For porcelain, the answer is turbo for everyday cutting and continuous for the cleanest finish. A thin turbo rim is the sensible default: it clears heat, cuts quickly and leaves a tidy edge, which is exactly what dense porcelain needs. Switch to a continuous rim when the cut edge will be on show and you want the least possible chipping. Avoid segmented blades on glazed porcelain, because the gullets between segments chip the face. For 20mm vitrified paving in particular, a dedicated porcelain turbo built for the thickness copes far better than a general blade.
Matching the blade to the job
A quick guide to the right rim for common work:
- Glazed wall and floor porcelain, finished edge: continuous rim for the cleanest face.
- 20mm vitrified paving: thin turbo or a dedicated porcelain turbo to handle the thickness and heat.
- Quartz and engineered stone: thin turbo rated for the material.
- Marble, limestone and glazed ceramic: continuous rim.
- Mixed site cutting in brick, block and concrete: segmented rim.

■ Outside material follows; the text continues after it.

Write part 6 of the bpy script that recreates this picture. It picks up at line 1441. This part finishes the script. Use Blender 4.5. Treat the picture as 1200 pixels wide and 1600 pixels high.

Beyond the rim: thickness, bond and build quality
Rim shape is only part of the story. A thinner blade body removes less material, so it cuts faster, draws less power and leaves a cleaner edge, which is why thin turbos suit hard porcelain. The bond hardness needs to match the material: a softer, more abrasive material wants a harder bond so the blade does not wear away too fast, while a hard, dense material wants a slightly softer bond that keeps exposing fresh diamond. Build quality matters too, with laser-welded segments being the safer choice for dry cutting. You can compare specifications across the full diamond cutting blade range and match the diameter and bore to your grinder or saw.
Does blade size matter as much as the rim?
Diameter and bore decide whether the blade fits your machine, not how well it cuts porcelain, but they still matter. A 115mm or 125mm blade suits an angle grinder, while a tile or bridge saw takes a larger diameter with a 22.23mm bore. A larger blade gives a deeper cut in one pass, which helps on thick slabs, but a grinder-sized blade is more manoeuvrable for notches and curves. Match the diameter and bore to your machine first, then choose the rim and the material rating within that size. A blade that does not fit safely is no use however good the rim.
How to make any porcelain blade cut cleaner
The rim sets the ceiling, but technique decides the result. Feed slowly and let the blade do the work rather than pushing it, which keeps the bond cool and sharp. Score the glazed face before a full-depth cut so the edge breaks cleanly. Keep the blade square and do not twist it in the cut. And use water or short dry passes to stop the blade overheating, because a glazed blade chips even on the cleanest continuous rim.
Common mistakes to avoid
Three errors account for most poor cuts. Using a segmented blade on finished porcelain, which chips the face. Forcing the cut, which overheats and glazes the bond so the blade stops cutting. And buying on diameter alone while ignoring the material rating, which is the single most useful piece of information on the product. A fourth, quieter mistake is letting a continuous rim run dry for too long, which glazes the edge and throws away the clean cut you bought it for.
FAQ
Is a turbo or continuous blade better for porcelain?
Turbo for speed and everyday cutting, continuous for the cleanest, least-chipped edge. A thin turbo is the best all-rounder because it cuts fast and clears heat, so switch to a continuous rim only when the cut edge will be on show.
Can I use a segmented blade on porcelain?
You can, but you should not for finished work. The gaps between segments chip the glazed face and leave a rough edge. Keep segmented blades for brick, block, concrete and abrasive stone, and use a turbo or continuous rim on porcelain.
What does thin turbo mean and why does it matter?
It refers to a narrow blade body, often around 1.2mm. A thinner blade removes less material, so it cuts faster, needs less power and leaves a cleaner edge with less chipping, which suits hard porcelain and quartz.
Do I need a different blade for 20mm porcelain paving?
A dedicated porcelain turbo made for the thickness gives the best result on 20mm slabs because it clears heat and holds its edge through the dense body. A thin general porcelain blade also works if you cut in passes.
Does wet or dry cutting change which rim I pick?
Continuous rims almost always want water to stay cool and clean. Turbo and segmented rims can run dry in short passes. If you only ever cut dry, a turbo rim is the safer choice for porcelain.
How do I know if a blade suits my material?
Check the material rating on the product, not just the diameter. Each blade lists what it is built for, such as porcelain, quartz, marble or general masonry, and matching that rating matters more than the rim shape alone.